San Marcos Mercury | Local News from San Marcos and Hays County, Texas

August 27th, 2008
Defense the key for Texas State football

By BILL PETERSON
Editor at Large

Fred Bleil knew his new job in San Marcos would place him in charge of a poor defense. But he didn’t want to know how poor, and, apparently, Texas State head football coach Brad Wright didn’t want him to know how poor, either.

So, on taking the defensive coordinator position at Texas State early this year, Bleil declined to watch any Texas State game film from last year’s 4-7 output that featured notoriously loose tackling.

“I wanted every kid to come into the new year with a clean slate,” Bleil said. “After a couple months into it, Coach Wright asked me to look at a couple games, but he wanted it to be games where they played better. I asked him to pick the games.”

Before looking at the games, Bleil could go on an ugly set of statistics from 2007. The Bobcats ranked 112th out of 116 Football Championship Subdivision (FCS) teams in total defense, allowing 460 yards per game. The Bobcats also ranked 112th against the pass (269.73) and 83rd against the run (190.3).

“Anyone sitting up there could see that we needed to improve our defense,” Wright said.

The Bobcats hope to present an improved defense Saturday at Bobcat Stadium when they start the 2008 season against Angelo State with a 6 p.m. kickoff. The keys, Bleil said, are toughness and tackling, which, in their odd way, are unrelated.

Bleil said the emergence of spread offenses with a less physical style is less than an ideal circumstance for the defenses on those teams. Because those teams obviously don’t want their offensive players taking injuries during practice, it means the defensive players can’t go full-out hitting people.

Thus, it becomes imperative, Bleil said, to teach the barest fundamental techniques of tackling in every practice scenario, no matter how little contact the situation allows.

“The challenge now is to be able to teach tackling on no-pad days, on half-pad days and on full-pad days,” Bleil said. “We’ll practice the techniques on no-pad days and kids will say, ‘I’d rather be hitting somebody.'”

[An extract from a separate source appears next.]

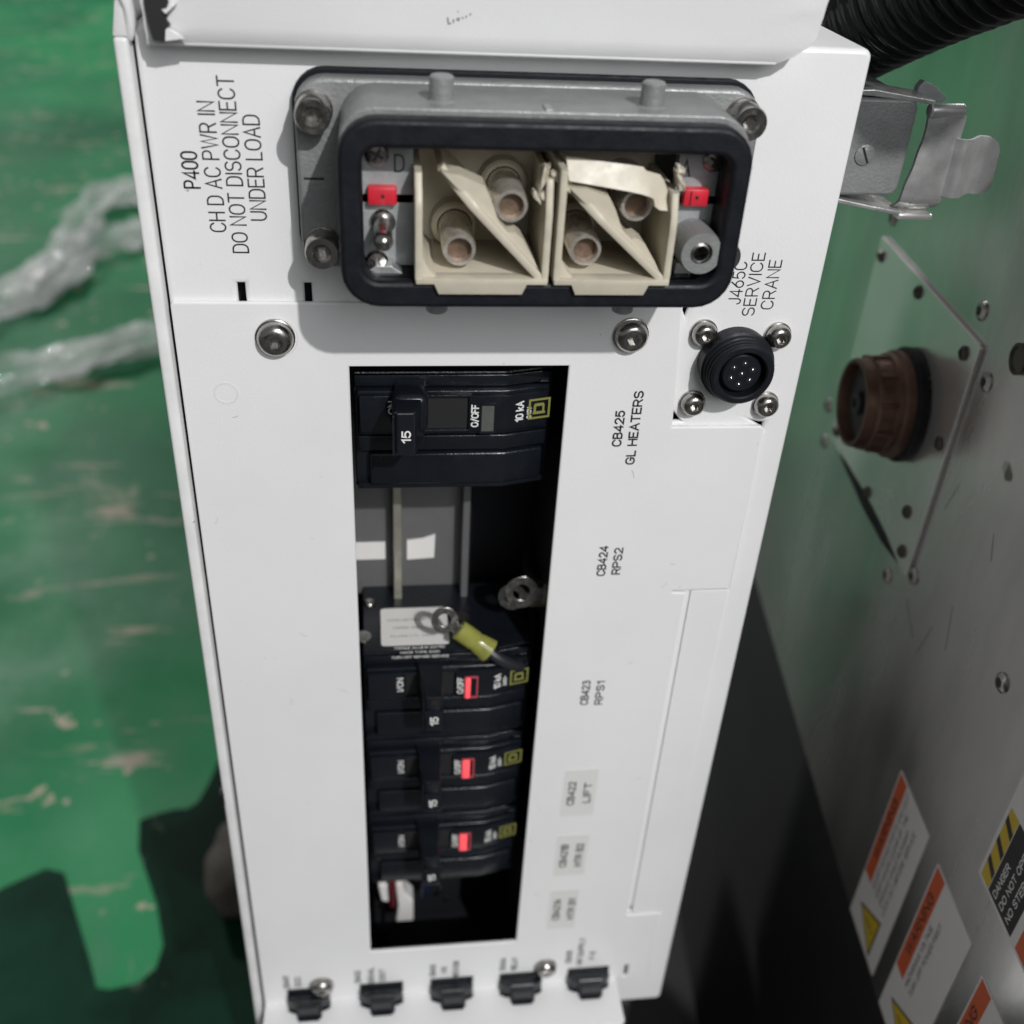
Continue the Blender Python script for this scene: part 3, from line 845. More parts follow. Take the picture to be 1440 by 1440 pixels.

As the minutia of technique doesn’t always simulate physical toughness, the Texas State coaches found other ways to do it. One wrinkle Wright introduced during the offseason program this year was an obstacle course at the end of the week once the lifting was done.

“They took us back to the basics,” said senior defensive end Donavan King. “They instilled discipline and lifting on the whistle. They were tough. I think they wanted to see if anyone would quit, but no one did.”

The basic thrust of the defense, King said, will be for the line to close off vertical lanes through the middle for opposing offenses, thereby forcing opponents outside so the Texas State linebackers and defensive backs can make plays. By accounts, the front four, with King and Travis Houston on the ends and Ray Parker and Wellington Deshield at the tackles, is the strongest part of Texas State’s defensive unit.

Parker started eight games last year at tackle, Deshield started three at tackle and King started one at end. Houston started the first four games last year at middle linebacker.

The only returning linebacker with any starts last year is Marcus Clark, who started all 11 games and led the team with 71 tackles. Texas State listed junior Joe Bell at middle linebacker and redshirt freshman Bryan Iwuji as the strong side linebacker at the start of fall camp, but senior Courtney Smith, a three-time letter winner, has made a strong bid for the strong side during the fall.

The secondary defense is a special concern for the Bobcats, who gave up 21 touchdowns last year without even making the opposition reach the red zone first. Opponents scored 10 touchdowns of 40 yards or more, another five of 30 yards or more and six more from 20 yards or more.

Texas State responded this year with an infusion of athletes to the secondary, moving three-year starting wide receiver Morris Crosby to cornerback, moving running back Jamal Williams to safety and bringing in transfer Drenard Williams from Iowa State to play cornerback.

Drenard Williams figures to start at corner, along with Will Thompson, who started seven games at corner a year ago. Jamal Williams and former San Marcos Rattler T.P. Miller were fighting for free safety, while Michael Rutledge returns to strong safety

Bleil will try to make a defense out of this group after coaching the linebackers at Tulane last season. But he’s been coaching for more than 30 years and he knows much more than the basics.

“We’ll be better,” Bleil said. “We have to stop the score, play rushing defense and create turnovers.”

For a defense that sometimes played as if its goals were to miss tackles and give up long touchdowns, that could lead to a whole different look.